Highway 1 south of Cache Creek during the immediate aftermath of the fire. The usually busy highway has seen a steep drop-off in traffic, and local businesses are feeling the results. Photo by Matti J. Lagerborn.

Local businesses suffering in fire aftermath

Responses to a business hotline indicate that the wildfires are having a serious impact.

The BC Economic Development Association (BCEDA), in association with FortisBC, launched a Business Recovery Hotline on July 24, asking businesses that have lost revenue because of the wildfires to contact them. Data from the first week of the survey shows that businesses impacted by the wildfires are in trouble.

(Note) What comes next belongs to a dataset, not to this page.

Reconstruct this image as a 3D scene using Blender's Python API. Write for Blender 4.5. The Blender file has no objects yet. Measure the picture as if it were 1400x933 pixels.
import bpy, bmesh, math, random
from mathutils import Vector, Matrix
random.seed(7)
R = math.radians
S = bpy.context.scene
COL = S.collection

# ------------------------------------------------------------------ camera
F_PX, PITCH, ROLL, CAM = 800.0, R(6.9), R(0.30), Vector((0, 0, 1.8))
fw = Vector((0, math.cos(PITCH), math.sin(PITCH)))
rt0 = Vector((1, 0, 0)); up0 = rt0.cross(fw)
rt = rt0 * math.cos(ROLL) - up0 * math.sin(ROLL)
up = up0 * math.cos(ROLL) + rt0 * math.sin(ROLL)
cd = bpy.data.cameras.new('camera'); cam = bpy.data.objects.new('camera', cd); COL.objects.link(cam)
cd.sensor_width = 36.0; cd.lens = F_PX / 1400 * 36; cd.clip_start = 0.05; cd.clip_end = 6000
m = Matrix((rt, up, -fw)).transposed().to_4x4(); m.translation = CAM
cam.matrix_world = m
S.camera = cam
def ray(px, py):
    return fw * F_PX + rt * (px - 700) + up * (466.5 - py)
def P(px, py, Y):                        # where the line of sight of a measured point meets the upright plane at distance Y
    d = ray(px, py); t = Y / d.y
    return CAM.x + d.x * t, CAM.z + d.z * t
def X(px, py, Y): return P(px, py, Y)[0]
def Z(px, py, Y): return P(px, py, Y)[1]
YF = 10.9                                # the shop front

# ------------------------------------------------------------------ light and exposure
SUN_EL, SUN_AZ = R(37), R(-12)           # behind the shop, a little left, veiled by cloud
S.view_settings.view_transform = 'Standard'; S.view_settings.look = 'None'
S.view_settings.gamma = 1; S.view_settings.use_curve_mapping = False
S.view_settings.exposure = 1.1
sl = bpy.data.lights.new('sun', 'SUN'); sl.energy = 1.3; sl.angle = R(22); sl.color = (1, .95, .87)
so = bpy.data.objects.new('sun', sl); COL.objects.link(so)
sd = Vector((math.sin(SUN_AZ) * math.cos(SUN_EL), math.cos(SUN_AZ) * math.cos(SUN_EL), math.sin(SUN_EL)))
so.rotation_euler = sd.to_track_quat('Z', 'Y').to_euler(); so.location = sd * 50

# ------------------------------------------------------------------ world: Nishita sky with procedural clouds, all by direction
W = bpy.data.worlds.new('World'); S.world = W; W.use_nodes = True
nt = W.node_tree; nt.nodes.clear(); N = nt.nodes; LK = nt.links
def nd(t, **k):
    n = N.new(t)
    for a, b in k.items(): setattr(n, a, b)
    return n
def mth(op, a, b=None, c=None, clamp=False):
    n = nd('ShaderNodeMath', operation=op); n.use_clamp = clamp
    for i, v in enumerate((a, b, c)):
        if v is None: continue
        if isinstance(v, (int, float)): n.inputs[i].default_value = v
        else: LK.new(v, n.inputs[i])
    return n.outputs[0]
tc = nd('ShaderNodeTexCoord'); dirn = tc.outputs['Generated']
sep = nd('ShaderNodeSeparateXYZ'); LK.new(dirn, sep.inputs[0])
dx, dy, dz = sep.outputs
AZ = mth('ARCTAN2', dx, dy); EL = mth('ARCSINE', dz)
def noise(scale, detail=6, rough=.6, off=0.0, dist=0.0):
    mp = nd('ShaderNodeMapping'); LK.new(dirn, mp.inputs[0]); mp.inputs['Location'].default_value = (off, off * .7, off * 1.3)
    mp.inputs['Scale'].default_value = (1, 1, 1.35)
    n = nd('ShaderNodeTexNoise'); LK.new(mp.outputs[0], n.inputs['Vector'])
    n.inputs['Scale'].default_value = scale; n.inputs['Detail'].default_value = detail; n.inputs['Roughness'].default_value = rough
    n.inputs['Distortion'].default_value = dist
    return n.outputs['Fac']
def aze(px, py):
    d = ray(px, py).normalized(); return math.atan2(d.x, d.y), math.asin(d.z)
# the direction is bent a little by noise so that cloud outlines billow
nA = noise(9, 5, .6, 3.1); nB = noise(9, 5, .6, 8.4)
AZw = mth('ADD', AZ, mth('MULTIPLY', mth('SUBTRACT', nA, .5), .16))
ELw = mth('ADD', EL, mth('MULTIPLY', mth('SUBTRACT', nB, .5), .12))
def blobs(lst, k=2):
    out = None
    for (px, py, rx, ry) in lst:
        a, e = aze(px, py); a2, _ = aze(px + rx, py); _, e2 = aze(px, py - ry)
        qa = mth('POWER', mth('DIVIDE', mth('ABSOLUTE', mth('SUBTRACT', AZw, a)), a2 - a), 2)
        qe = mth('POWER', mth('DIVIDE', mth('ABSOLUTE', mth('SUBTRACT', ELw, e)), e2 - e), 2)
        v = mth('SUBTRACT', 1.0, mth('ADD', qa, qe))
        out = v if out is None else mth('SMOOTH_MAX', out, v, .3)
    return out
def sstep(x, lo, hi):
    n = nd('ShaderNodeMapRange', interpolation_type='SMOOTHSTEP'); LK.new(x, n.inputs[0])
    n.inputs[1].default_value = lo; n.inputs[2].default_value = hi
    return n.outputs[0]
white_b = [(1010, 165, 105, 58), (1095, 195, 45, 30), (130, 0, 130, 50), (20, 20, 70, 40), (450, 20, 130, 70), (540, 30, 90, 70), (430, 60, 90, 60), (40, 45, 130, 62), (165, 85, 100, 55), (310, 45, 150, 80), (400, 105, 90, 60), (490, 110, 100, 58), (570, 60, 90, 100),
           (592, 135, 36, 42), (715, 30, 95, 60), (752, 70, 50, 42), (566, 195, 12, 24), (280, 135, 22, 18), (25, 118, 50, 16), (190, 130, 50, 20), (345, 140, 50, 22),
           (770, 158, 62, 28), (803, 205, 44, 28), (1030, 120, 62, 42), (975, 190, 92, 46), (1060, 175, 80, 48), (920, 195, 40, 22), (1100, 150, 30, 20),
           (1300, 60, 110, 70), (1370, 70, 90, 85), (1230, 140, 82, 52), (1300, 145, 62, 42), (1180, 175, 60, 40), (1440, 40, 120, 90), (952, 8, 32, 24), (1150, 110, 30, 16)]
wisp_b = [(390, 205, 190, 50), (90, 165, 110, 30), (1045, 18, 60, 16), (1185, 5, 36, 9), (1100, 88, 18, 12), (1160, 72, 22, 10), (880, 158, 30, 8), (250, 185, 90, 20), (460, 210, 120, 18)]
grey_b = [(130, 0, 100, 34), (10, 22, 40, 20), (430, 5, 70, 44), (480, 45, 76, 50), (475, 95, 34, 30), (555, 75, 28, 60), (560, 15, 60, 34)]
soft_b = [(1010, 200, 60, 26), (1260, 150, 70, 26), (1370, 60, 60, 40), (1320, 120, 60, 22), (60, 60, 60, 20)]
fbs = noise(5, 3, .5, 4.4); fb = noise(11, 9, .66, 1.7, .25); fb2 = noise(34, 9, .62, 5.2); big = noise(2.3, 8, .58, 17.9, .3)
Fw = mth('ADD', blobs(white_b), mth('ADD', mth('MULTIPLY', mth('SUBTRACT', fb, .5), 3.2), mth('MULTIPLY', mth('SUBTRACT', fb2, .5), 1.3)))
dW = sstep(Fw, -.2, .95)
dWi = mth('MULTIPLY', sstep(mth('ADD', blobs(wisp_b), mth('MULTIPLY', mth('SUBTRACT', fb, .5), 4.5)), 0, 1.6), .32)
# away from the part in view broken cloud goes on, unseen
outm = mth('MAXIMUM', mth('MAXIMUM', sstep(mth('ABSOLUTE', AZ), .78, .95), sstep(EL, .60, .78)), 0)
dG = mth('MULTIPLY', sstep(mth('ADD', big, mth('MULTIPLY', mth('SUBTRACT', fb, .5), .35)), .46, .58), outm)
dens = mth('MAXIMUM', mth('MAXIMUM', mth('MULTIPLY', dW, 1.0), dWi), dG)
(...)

“Since the launch of the hotline, over 100 businesses have called to seek information and to provide key details of the impact to them and their employees,” says Dale Wheeldon, president and CEO of BCEDA. “It is heartbreaking to hear some of the stories of what they are experiencing, and we are doing everything we can to get back to these businesses as new supports become available.

“We have volunteer economic developers from around B.C. who are calling some businesses back to provide additional support and to keep them informed of new programs.”

Impacted businesses in all industries are encouraged to call the hotline if they have experienced business interruption in any way. Business owners are asked questions that will help identify the business’s, and the community’s, short- and long-term needs. The hotline is open Monday through Friday, 7 a.m. to 8 p.m., and can be reached at 1-877-422-3377. It is open to all business owners in affected areas, whether they and their community were evacuated or not.

The information will be shared with communities, the Canadian Red Cross, Community Futures British Columbia, the province of British Columbia, chambers of commerce, and others to help them plan as the community moves forward. BCEDA is planning to send in economic recovery teams to assist communities in the recovery planning process.

According to the first week of data, just under 40 per cent of the businesses that responded indicated loss of business and/or revenue because of the wildfires. When asked what their immediate needs were, 60 per cent said “understanding what grants and financial support were available”, while close to 50 per cent said they wanted to know about help with operating expenses. More than 20 per cent said they wanted employee support and advice.

Twenty per cent of the businesses said that they had had to lay off staff, and 45 per cent said their employees would need assistance. Twenty-five per cent said their insurance does not cover losses due to fire and/or smoke damage, and 45 per cent said their insurance does not cover loss of income, inventory, or interruption of business caused by fire.

The report adds that many business owners are finding it difficult to figure out who to call with questions, or feel they have been abandoned, and that the hotline is appreciated. The hotline is also hearing from many businesses in areas that were not evacuated yet were severely impacted, and who have been told they are not eligible for insurance.

“Whether you are a business that has already returned to your community or one that is still evacuated, we encourage you to call,” says Wheeldon. “The information you provide is a critical piece of helping us encourage supports from agencies that are all working hard to help everyone recover.”